**Task requirements:** Starting with the first line of the listing, quote each line exactly until and including the one with "mp = N.new('ShaderNodeMapping');", leaving pictures out.

**Material provided:**

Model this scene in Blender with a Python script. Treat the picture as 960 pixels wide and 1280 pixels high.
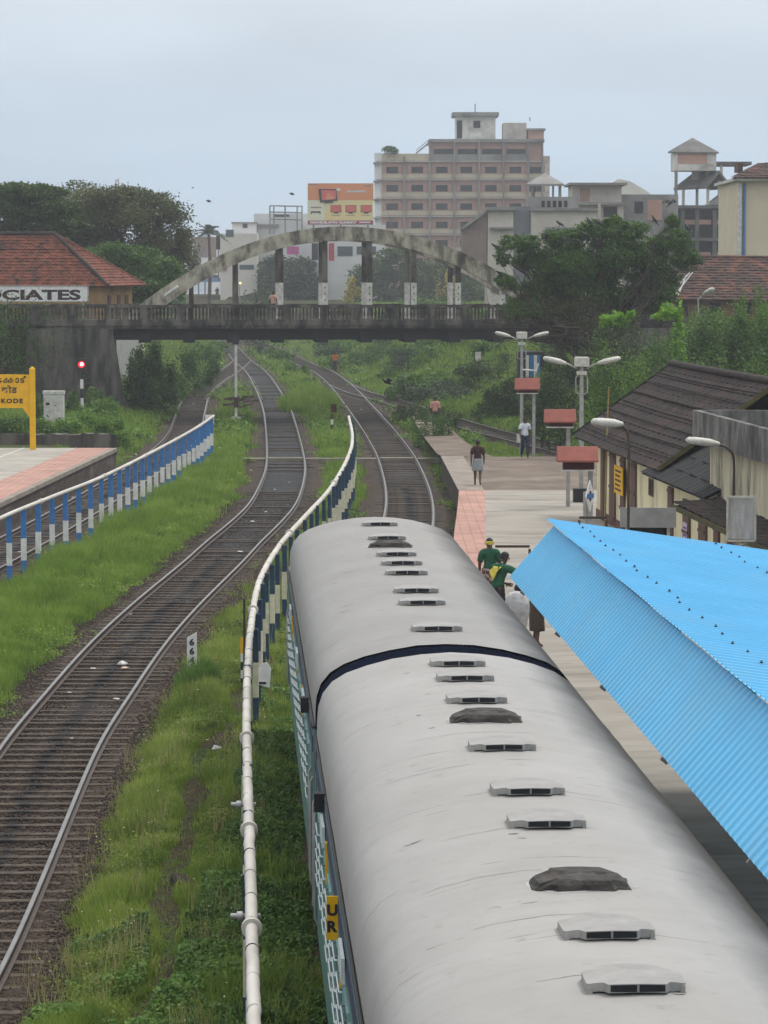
import bpy, bmesh, math, random
import numpy as np
from mathutils import Vector, Matrix
for o in list(bpy.data.objects): bpy.data.objects.remove(o)
SC = bpy.context.scene
COL = SC.collection
PI = math.pi
R = math.radians
# ------------------------------------------------------------------ camera
CAMZ, F, V0 = 8.6, 3750.0, 345.0
PITCH = math.atan((640 - V0) / F)
cd = bpy.data.cameras.new('camera'); cam = bpy.data.objects.new('camera', cd); COL.objects.link(cam)
cam.location = (0, 0, CAMZ); cam.rotation_euler = (PI/2 - PITCH, 0, 0)
cd.sensor_width = 36; cd.lens = F / 1280 * 36; cd.clip_start = 0.5; cd.clip_end = 9000
SC.camera = cam
# ------------------------------------------------------------------ world: overcast sky
SUN_EL, SUN_AZ = R(60), R(48)          # azimuth measured from +Y towards +X
W = bpy.data.worlds.new('World'); SC.world = W; W.use_nodes = True
nt = W.node_tree; N = nt.nodes; L = nt.links
bg = N['Background']; bg.inputs['Strength'].default_value = 0.1
sky = N.new('ShaderNodeTexSky'); sky.sky_type = 'NISHITA'; sky.sun_disc = False
sky.sun_elevation = SUN_EL; sky.sun_rotation = SUN_AZ; sky.dust_density = 3
tc = N.new('ShaderNodeTexCoord'); sep = N.new('ShaderNodeSeparateXYZ'); L.new(tc.outputs['Generated'], sep.inputs[0])
rp = N.new('ShaderNodeValToRGB'); L.new(sep.outputs['Z'], rp.inputs[0])
cr = rp.color_ramp
cr.elements[0].position = 0.0; cr.elements[0].color = (0.405, 0.525, 0.655, 1)
cr.elements[1].position = 1.0; cr.elements[1].color = (1.0, 1.0, 1.0, 1)
for p, c in ((0.028, (0.430, 0.540, 0.655)), (0.06, (0.480, 0.565, 0.660)), (0.09, (0.550, 0.618, 0.69)), (0.35, (0.80, 0.84, 0.88))):
    e = cr.elements.new(p); e.color = (*c, 1)
mp = N.new('ShaderNodeMapping'); mp.inputs['Scale'].default_value = (1.5, 1.5, 6); L.new(tc.outputs['Generated'], mp.inputs[0])
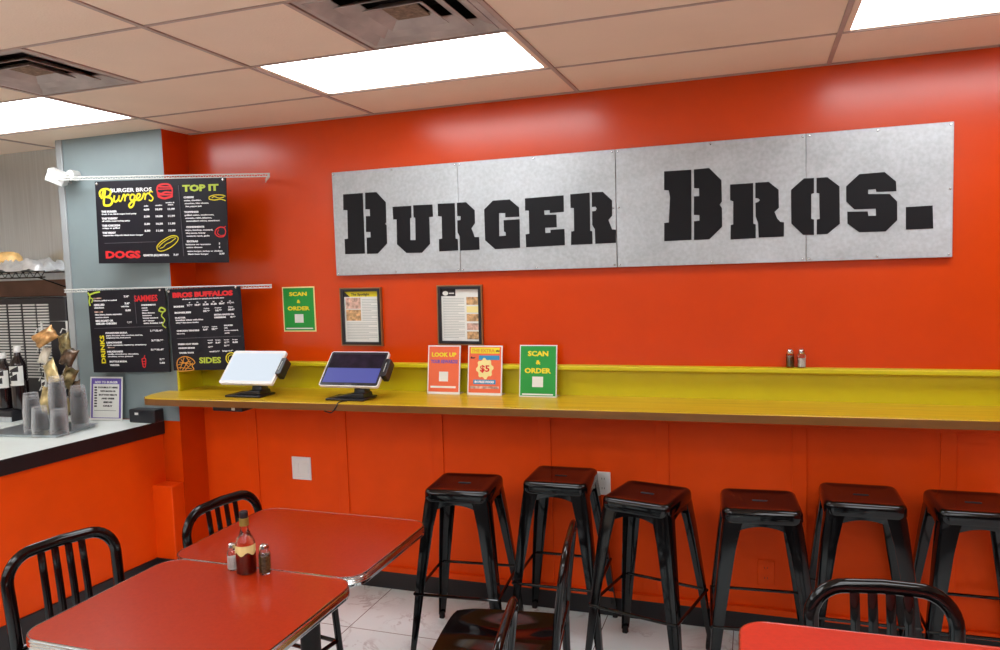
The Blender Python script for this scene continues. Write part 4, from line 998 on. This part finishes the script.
syrup((-4.03, -0.26, 0.9325), 0.038, 0.34, 'small dark bottle between the syrup bottles and the snack rack', 'chrome')
# shelf, foil tray, bread
t = thing('wire_shelf', 'black wire shelf mounted on the steel wall above the machine', 'shelf', (-4.5, -0.16, 1.775))
b = MB()
for y in (-0.14, -0.09, -0.04, 0.01, 0.06, 0.11): b.tube([(-0.6, y, 0.03), (0.56, y, 0.03)], 0.003, 6)
b.build('wire_deck', M['chrome'], t)
b = MB(); b.tube([(-0.6, -0.145, 0.035), (0.56, -0.145, 0.035)], 0.004, 8); b.tube([(-0.6, -0.145, 0.0), (0.56, -0.145, 0.0)], 0.004, 8)
b.tube([(-0.6+i*0.029, -0.145, 0.0 if i % 2 else 0.035) for i in range(41)], 0.0025, 5); b.build('front_truss', M['black_metal'], t)
b = MB(); b.tube([(0.5, -0.14, 0.0), (0.53, 0.125, -0.10)], 0.004, 6); b.tube([(-0.5, -0.14, 0.0), (-0.5, 0.125, -0.10)], 0.004, 6); b.build('support_rod', M['black_metal'], t)
t = thing('foil_tray', 'crumpled foil-covered tray on the wire shelf at the left', 'tray', (-4.36, -0.17, 1.8095))
b = MB(); nx, ny = 44, 12; vs = []
for i in range(nx+1):
    for j in range(ny+1):
        x = -0.40+0.79*i/nx; y = -0.125+0.24*j/ny
        e = min(i, nx-i, 3)/3*min(j, ny-j, 2)/2
        z = 0.004+0.052*e+0.014*random.uniform(-1, 1)*(0.4+e)+0.010*math.sin(x*31)+0.006*math.cos(y*50+x*20)
        vs.append(V(x, y, max(z, 0.003)))
b.add(vs, [(i*(ny+1)+j, (i+1)*(ny+1)+j, (i+1)*(ny+1)+j+1, i*(ny+1)+j+1) for i in range(nx) for j in range(ny)])
b.build('foil_cover', M['foil'], t, smooth=70)
MB().box(-0.39, 0.38, -0.12, 0.11, 0, 0.003).build('tray_base', M['foil'], t, smooth=0)
b = MB(); fl = [[V(-0.17+0.05*u+0.01*math.sin(3*v), -0.128-0.006*math.sin(5*u+v), 0.02-0.028*v) for u in (0, .25, .5, .75, 1)]+[V(-0.17+0.05*u+0.01*math.sin(3*v), -0.1265-0.006*math.sin(5*u+v), 0.02-0.028*v) for u in (1, .75, .5, .25, 0)] for v in range(4)]
b.loft(fl); b.build('hanging_foil_flap', M['foil'], t)
b = MB(); n = 20
prof = [(0.001, 0.0), (0.06, 0.002), (0.078, 0.022), (0.076, 0.050), (0.058, 0.078), (0.03, 0.090), (0.001, 0.092)]
b.lathe(prof, 20); o = b.build('bread_bun', M['bun'], loc=(-4.37, -0.19, 1.862)); o.scale = (1.15, 0.9, 0.85)
tag(o, 'toasted bread bun lying on the foil tray at the left edge', 'bread')
# reddish panel between shelf and machine
o = MB().box(-5.0, -3.94, -0.03, -0.001, 1.655, 1.76).build('back_panel', M['brown_panel'], smooth=0, bevel=0.003)
tag(o, 'reddish brown metal strip on the kitchen wall between shelf and machine', 'panel')
# tray with upturned cups
t = thing('serving_tray', 'silver rectangular tray under the clear plastic cups on the white worktop', 'tray', (-3.70, -0.585, 0.9315), 0.12)
P = rrect(-0.25, 0.22, -0.145, 0.165, 0.03, 5)
b = MB(); b.loft([[V(x*k, y*k, z) for x, y in P] for k, z in ((0.93, 0.0), (0.93, 0.003), (1.0, 0.014), (1.01, 0.0135), (0.94, -0.0002))][:4]); b.build('tray_body', M['steel'], t, smooth=40)
CG = 'clear plastic cups stacked upside down on the tray'
cup_me = None
def cup_proto(label):
    b = MB(); n = 20
    prof = [(0.045, 0.0), (0.0465, 0.003), (0.045, 0.006), (0.0355, 0.105), (0.034, 0.108), (0.0005, 0.108)]
    inn = [(0.0005, 0.1065), (0.0335, 0.1065), (0.0435, 0.004), (0.0435, 0.0)]
    secs = [[V(r*math.cos(2*PI*k/n), r*math.sin(2*PI*k/n), z) for k in range(n)] for r, z in prof+inn]
    b.loft(secs, ring=True)
    return b.build('plastic_cup', M['cup'], smooth=50)
proto = None
stacks = [((-3.68, -0.66), 8, 'the leftmost stack on the tray'), ((-3.588, -0.690), 4, 'the four-cup low front stack'), ((-3.56, -0.602), 13, 'the tallest stack on the tray'),
          ((-3.488, -0.665), 3, 'the three-cup low front stack'), ((-3.528, -0.50), 9, 'the rightmost stack on the tray')]
ORD = ['lowest', 'second lowest', 'third from the bottom', 'fourth from the bottom', 'fifth from the bottom', 'sixth from the bottom', 'seventh from the bottom', 'eighth from the bottom', 'ninth from the bottom', 'tenth from the bottom', 'eleventh from the bottom', 'twelfth from the bottom']
for (x, y), n, where in stacks:
    for k in range(n):
        pos = 'topmost' if k == n-1 else ORD[k]
        if proto is None: proto = cup_proto(''); o = proto
        else: o = proto.copy(); col.objects.link(o)
        o.location = (x, y, 0.9352+k*0.0165)
        o.rotation_euler = (0, 0, random.random()*3)
        tag(o, 'clear plastic cup, '+pos+' in '+where, 'cup', CG)
# snack rack with bags
t = thing('snack_rack', 'white wire clip rack hung with snack bags behind the cups', 'rack', (-3.76, -0.42, 0.9315))
Hh = 0.592
b = MB(); b.tube([(-0.095, 0, 0.01), (-0.095, 0, Hh), (0.095, 0, Hh), (0.095, 0, 0.01)], 0.006, 8); b.build('frame', M['white_wire'], t)
b = MB(); b.tube([V(0.11*math.cos(k*PI/8), 0.07*math.sin(k*PI/8), 0.006) for k in range(16)], 0.005, 8, ring=True); b.build('base_ring', M['white_wire'], t)
for sx in (-1, 1):
    for k in range(9):
        z = 0.10+k*0.055; b = MB(); b.tube([(sx*0.095, 0, z), (sx*0.095-0.012, -0.02, z+0.012), (sx*0.095-0.018, -0.03, z-0.012)], 0.003, 6); b.build('clip', M['white_wire'], t)
def bag(x, y, z, w, h, rx, ry, rz, m, label):
    b = MB(); n, k = 10, 12; vs = []
    for s in (1, -1):
        for i in range(k+1):
            for j in range(n+1):
                u = -1+2*j/n; v = -1+2*i/k
                bulge = (1-u*u)**0.6*(1-abs(v)**3)*0.020
                wob = 0.003*math.sin(7*u+5*v+s)
                vs.append(V(u*w/2*(1-0.06*(1-v*v)), s*(bulge+0.0006)+wob*(1-abs(v)), v*h/2+0.003*math.cos(6*u)))
    N = (k+1)*(n+1)
    q = lambda i, j: i*(n+1)+j
    fs = [(q(i, j), q(i, j+1), q(i+1, j+1), q(i+1, j)) for i in range(k) for j in range(n)]
    b.add(vs, fs+[tuple(N+a for a in f)[::-1] for f in fs])
    rim = [q(0, j) for j in range(n+1)]+[q(i, n) for i in range(1, k+1)]+[q(k, j) for j in range(n-1, -1, -1)]+[q(i, 0) for i in range(k-1, 0, -1)]
    for a in range(len(rim)):
        c, d = rim[a], rim[(a+1) % len(rim)]; b.f.append([c, d, d+N, c+N]); b.fm.append(0)
    o = b.build('snack_bag', M[m], smooth=70, loc=(x, y, z)); o.rotation_euler = (rx, ry, rz)
    tag(o, label, 'snack bag', 'snack bags on the wire rack')
bag(-3.775, -0.47, 1.440, 0.085, 0.12, -0.5, 0.95, 0.1, 'chip_orange', 'orange and cream snack bag clipped at the top left of the rack')
bag(-3.800, -0.46, 1.335, 0.06, 0.09, -0.4, 0.1, 0.1, 'wrap', 'small clear snack packet hanging below the orange bag on the rack')
bag(-3.735, -0.48, 1.235, 0.09, 0.16, -0.3, -0.6, 0.1, 'chip_yellow', 'cream yellow snack bag hanging in the middle left of the rack')
bag(-3.645, -0.46, 1.400, 0.075, 0.12, -0.3, -0.35, 0.2, 'chip_olive', 'olive and silver snack bag clipped at the upper right of the rack')
bag(-3.600, -0.48, 1.330, 0.085, 0.10, -0.4, 0.3, 0.2, 'chip_dark', 'dark crinkled snack bag below the olive one at the right of the rack')
bag(-3.615, -0.48, 1.215, 0.085, 0.11, -0.3, 0.35, 0.2, 'chip_olive', 'brown and silver crinkled snack bag in the lower right of the rack')
bag(-3.580, -0.475, 1.140, 0.08, 0.11, -0.3, -0.25, 0.2, 'chip_dark', 'dark crinkled snack bag above the rightmost cups')
bag(-3.655, -0.475, 1.045, 0.07, 0.10, -0.2, 0.3, 0.1, 'chip_yellow', 'yellow snack bag at the bottom of the rack behind the cups')
bag(-3.800, -0.475, 1.080, 0.08, 0.15, -0.2, 0.15, 0.1, 'chip_yellow', 'pale gold snack bag at the lower left of the rack, behind the left cup stack')
# notice in an acrylic holder
t = thing('acrylic_notice', 'notice with purple border in a clear holder on the white worktop, below the menu boards', 'sign holder', (-3.593, -0.27, 0.9325), 0.19)
t.rotation_euler = (-0.10, 0.02, 0.19)
w, h = 0.205, 0.252
MB().box(-w/2, w/2, -0.001, 0.003, 0, h).build('holder', M['white_plastic'], t, smooth=0)
b = MB(); rect(b, -w/2+0.008, w/2-0.008, 0.012, h-0.008, -0.001); b.build('purple_border', M['t_purple'], t, smooth=0)
b = MB(); rect(b, -w/2+0.020, w/2-0.020, 0.016, h-0.042, -0.002); b.build('white_page', M['paper'], t, smooth=0)
fit_text([('ADD TO BURGER', -w*0.36, w*0.36, h*0.855, h*0.05, 0.05)], M['t_white'], t, y=-0.002)
it = []
for k, (s_, u) in enumerate((('DOUBLE IT HERE', 0.30), ('WITH BACON OR', 0.24), ('BUTTON MELTS', 0.28), ('AND FRIES', 0.2), ('SIDE', 0.14), ('ONLY', 0.15))):
    it.append((s_, 0.012-u*w, 0.012+u*w, h*(0.74-k*0.085), h*0.035, 0.05))
fit_text(it, M['t_dark'], t, y=-0.003)
b = MB()
for k in range(8): rect(b, -w*0.36, -w*0.28, h*(0.74-k*0.062), h*(0.775-k*0.062), -0.003, 0.0005)
b.build('black_side_mark', M['t_dark'], t, smooth=0)
b = MB(); rect(b, -w*0.36, w*0.32, h*0.22, h*0.228, -0.003, 0.0005); b.build('rule', M['t_dark'], t, smooth=0)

**Finished answer:**
Model this scene in Blender with a Python script. Treat the picture as 960 pixels wide and 1280 pixels high.
import bpy, bmesh, math, random
import numpy as np
from mathutils import Vector, Matrix
for o in list(bpy.data.objects): bpy.data.objects.remove(o)
SC = bpy.context.scene
COL = SC.collection
PI = math.pi
R = math.radians
# ------------------------------------------------------------------ camera
CAMZ, F, V0 = 8.6, 3750.0, 345.0
PITCH = math.atan((640 - V0) / F)
cd = bpy.data.cameras.new('camera'); cam = bpy.data.objects.new('camera', cd); COL.objects.link(cam)
cam.location = (0, 0, CAMZ); cam.rotation_euler = (PI/2 - PITCH, 0, 0)
cd.sensor_width = 36; cd.lens = F / 1280 * 36; cd.clip_start = 0.5; cd.clip_end = 9000
SC.camera = cam
# ------------------------------------------------------------------ world: overcast sky
SUN_EL, SUN_AZ = R(60), R(48)          # azimuth measured from +Y towards +X
W = bpy.data.worlds.new('World'); SC.world = W; W.use_nodes = True
nt = W.node_tree; N = nt.nodes; L = nt.links
bg = N['Background']; bg.inputs['Strength'].default_value = 0.1
sky = N.new('ShaderNodeTexSky'); sky.sky_type = 'NISHITA'; sky.sun_disc = False
sky.sun_elevation = SUN_EL; sky.sun_rotation = SUN_AZ; sky.dust_density = 3
tc = N.new('ShaderNodeTexCoord'); sep = N.new('ShaderNodeSeparateXYZ'); L.new(tc.outputs['Generated'], sep.inputs[0])
rp = N.new('ShaderNodeValToRGB'); L.new(sep.outputs['Z'], rp.inputs[0])
cr = rp.color_ramp
cr.elements[0].position = 0.0; cr.elements[0].color = (0.405, 0.525, 0.655, 1)
cr.elements[1].position = 1.0; cr.elements[1].color = (1.0, 1.0, 1.0, 1)
for p, c in ((0.028, (0.430, 0.540, 0.655)), (0.06, (0.480, 0.565, 0.660)), (0.09, (0.550, 0.618, 0.69)), (0.35, (0.80, 0.84, 0.88))):
    e = cr.elements.new(p); e.color = (*c, 1)
mp = N.new('ShaderNodeMapping'); mp.inputs['Scale'].default_value = (1.5, 1.5, 6); L.new(tc.outputs['Generated'], mp.inputs[0])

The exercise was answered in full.